All of this week's comics had a few aspects in common, that I had totally forgotten from my experience from Calvin and Hobbes and Peanuts. They are told in a short form with a more or less contained story. Some exceptions can be made for Peanuts and Little Nemo, where some strips lead into others, but all seemed to be originally told in a week's time.
While reading Little Nemo, I was reminded a little of Calvin and Hobbes. While Calvin tends to get in trouble and have his adventures in real life and end up with consequences to fit a 6 year old, all of Nemo's mischief takes place in the dream world, and usually wasn't meant to be mischief, but is seen that way. Still, at the end of every strip of Little Nemo in Slumber Land, he has to wake up and have one of his parents yelling at him to go back to sleep or to wake up, effectively giving him consequences similar to Calvin and Hobbes.
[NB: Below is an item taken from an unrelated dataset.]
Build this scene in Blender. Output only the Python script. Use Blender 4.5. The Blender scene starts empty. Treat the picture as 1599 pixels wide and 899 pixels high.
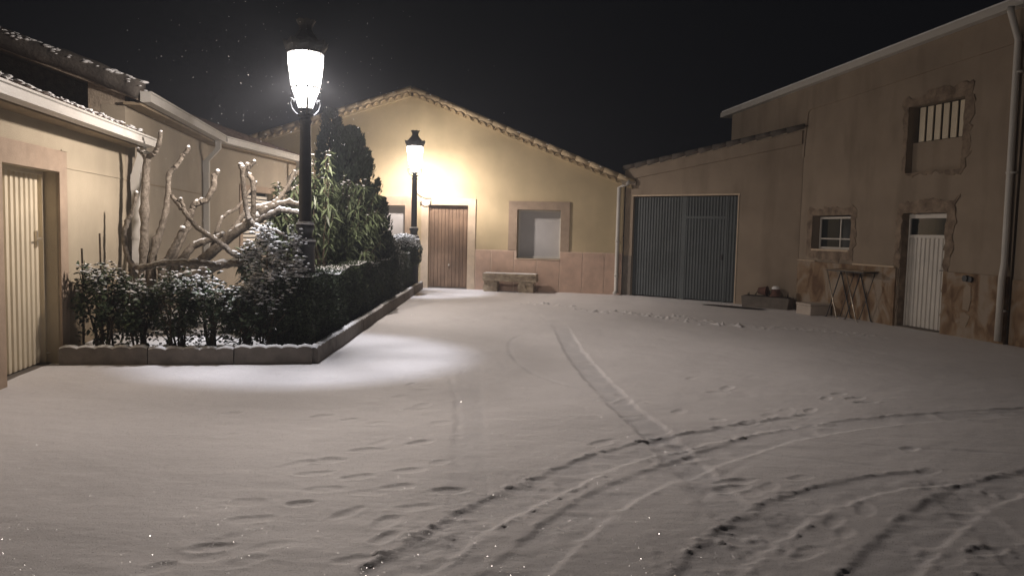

Part of the art of the three to four panel comic strip, and in general the short form comic strip extending to one page comics such as Krazy Kat or Little Nemo, is the ability to convey the entire story, or in most cases the joke, in one short set of panels. Because of the length restraint, often the humor becomes very simple, but at the same time so much more unique. Also in many cases, especially common in Calvin and Hobbes, is the introspective, philosophical strips such as when Calvin asks Hobbes if he believes in fate and that everything is pre-determined, and by the end of the four panels, they just shrug off that complex idea as scary.
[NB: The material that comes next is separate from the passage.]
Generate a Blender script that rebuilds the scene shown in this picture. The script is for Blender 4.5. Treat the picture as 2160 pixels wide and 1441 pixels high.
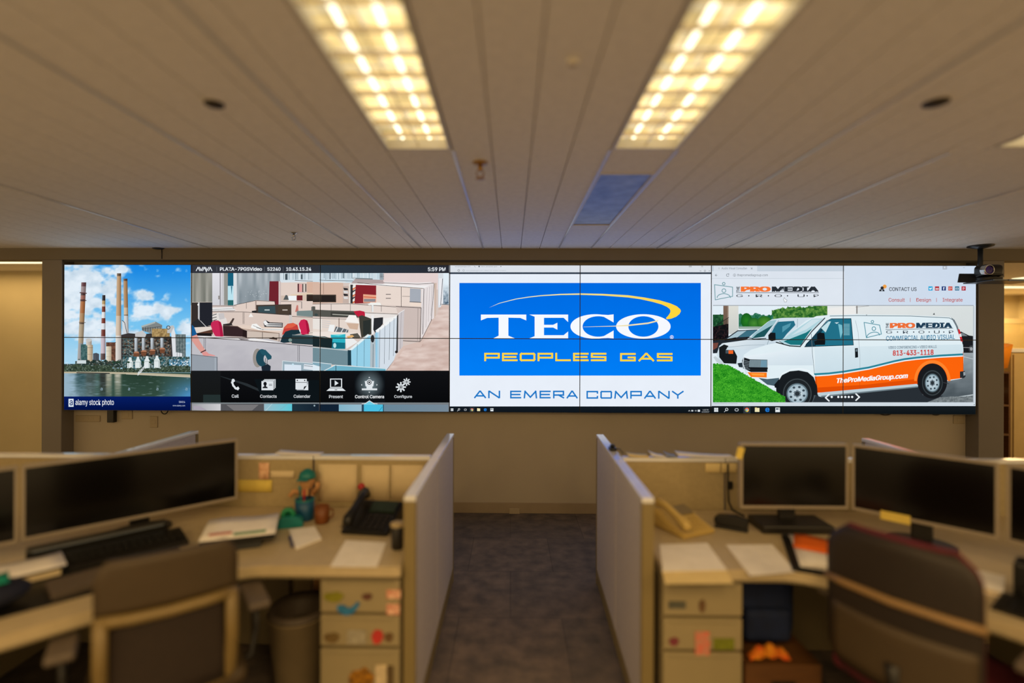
import bpy, bmesh, math, random
from math import sin, cos, pi, radians, atan2, hypot, sqrt
from mathutils import Vector, Matrix, geometry

for o in list(bpy.data.objects):
    bpy.data.objects.remove(o, do_unlink=True)
SC = bpy.context.scene
COL = SC.collection
random.seed(7)

# ------------------------------------------------------------------ camera, light, exposure
W, H = 2160, 1441
F = 1080.0                       # focal length in pixels (18 mm on a 36 mm sensor)
HC = 1.663                       # camera height
YAW, ROLL = 0.0131, 0.0031
CX, CY = 1064.0, 714.6           # principal point
cam_d = bpy.data.cameras.new('camera')
cam_d.sensor_width = 36.0
cam_d.sensor_fit = 'HORIZONTAL'
cam_d.lens = 36.0 * F / W
cam_d.shift_x = (W / 2 - CX) / W
cam_d.shift_y = -(H / 2 - CY) / W
cam_d.clip_start = 0.02
cam_d.dof.use_dof = True
cam_d.dof.focus_distance = 4.70
cam_d.dof.aperture_fstop = 0.42
cam = bpy.data.objects.new('camera', cam_d)
COL.objects.link(cam)
CAM_R = Matrix.Rotation(YAW, 4, 'Z') @ Matrix.Rotation(pi / 2, 4, 'X') @ Matrix.Rotation(ROLL, 4, 'Z')
CAM_P = Vector((0, 0, HC))
cam.matrix_world = Matrix.Translation(CAM_P) @ CAM_R
SC.camera = cam

world = bpy.data.worlds.new('world')
SC.world = world
world.use_nodes = True
bg = world.node_tree.nodes['Background']
bg.inputs['Color'].default_value = (1.0, 0.69, 0.33, 1)
bg.inputs['Strength'].default_value = 0.97

SC.view_settings.view_transform = 'Standard'
SC.view_settings.look = 'None'
SC.view_settings.exposure = 0.0
SC.view_settings.gamma = 1.0
SC.view_settings.use_curve_mapping = False
SC.cycles.use_denoising = True
SC.cycles.max_bounces = 8
SC.cycles.sample_clamp_indirect = 4.0

WARM = (1.0, 0.68, 0.31)
LAMP_W = 1.0
def area_lamp(name, x, y, z, sx, sy, watts, col=WARM, rot=(0, 0, 0)):
    d = bpy.data.lights.new(name, 'AREA')
    d.shape = 'RECTANGLE'; d.size = sx; d.size_y = sy
    d.energy = watts * LAMP_W; d.color = col
    o = bpy.data.objects.new(name, d); COL.objects.link(o)
    o.location = (x, y, z); o.rotation_euler = rot
    return o
# the ceiling lamp rows of the office that stand behind and beside the view
for _x in (-2.4, -0.41, 0.58, 2.4):
    area_lamp('ceiling_lamp_row', _x, -0.35, 2.47, 0.30, 1.2, 25)
area_lamp('far_office_light', -5.9, 6.02, 2.46, 2.2, 0.12, 9.5)
area_lamp('far_office_light', 7.0, 5.7, 2.46, 1.2, 0.3, 30)  # added light, brightens the front of the tan cabinet
area_lamp('far_office_light', 7.6, 9.0, 2.40, 2.6, 0.3, 90)

# ------------------------------------------------------------------ pixel helpers
def ray(u, v):
    d = Vector(((u - CX) / F, -(v - CY) / F, -1.0))
    return (CAM_R.to_3x3() @ d)
def at_y(u, v, Y):
    d = ray(u, v); t = Y / d.y
    return Vector((d.x * t, Y, HC + d.z * t))
def at_z(u, v, Z):
    d = ray(u, v); t = (Z - HC) / d.z
    return Vector((d.x * t, d.y * t, Z))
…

Calvin and Hobbes is probably one of the greatest comics ever written, in my opinion. It takes a child and puts him in ridiculous, and often adult situations and pairs him with his tiger, who basically act as his questioning conscience. You're right that the endings are hilariously understated. In some strips, Calvin will visit another planet, fighting of evil and grotesque aliens, when suddenly he snaps back to reality, where he's actually picking on Suzie (The poor girl. She's probably traumatized for life.). I found much of the comedic style of Calvin and Hobbes in Krazy Cat. Silly situations with understated endings (in one strip, Ignatz smacks Krazy with a brick during an eclipse, so nobody sees him do it. At the end, though, he walks himself to jail anyway, simply because he's got nowhere else to be.)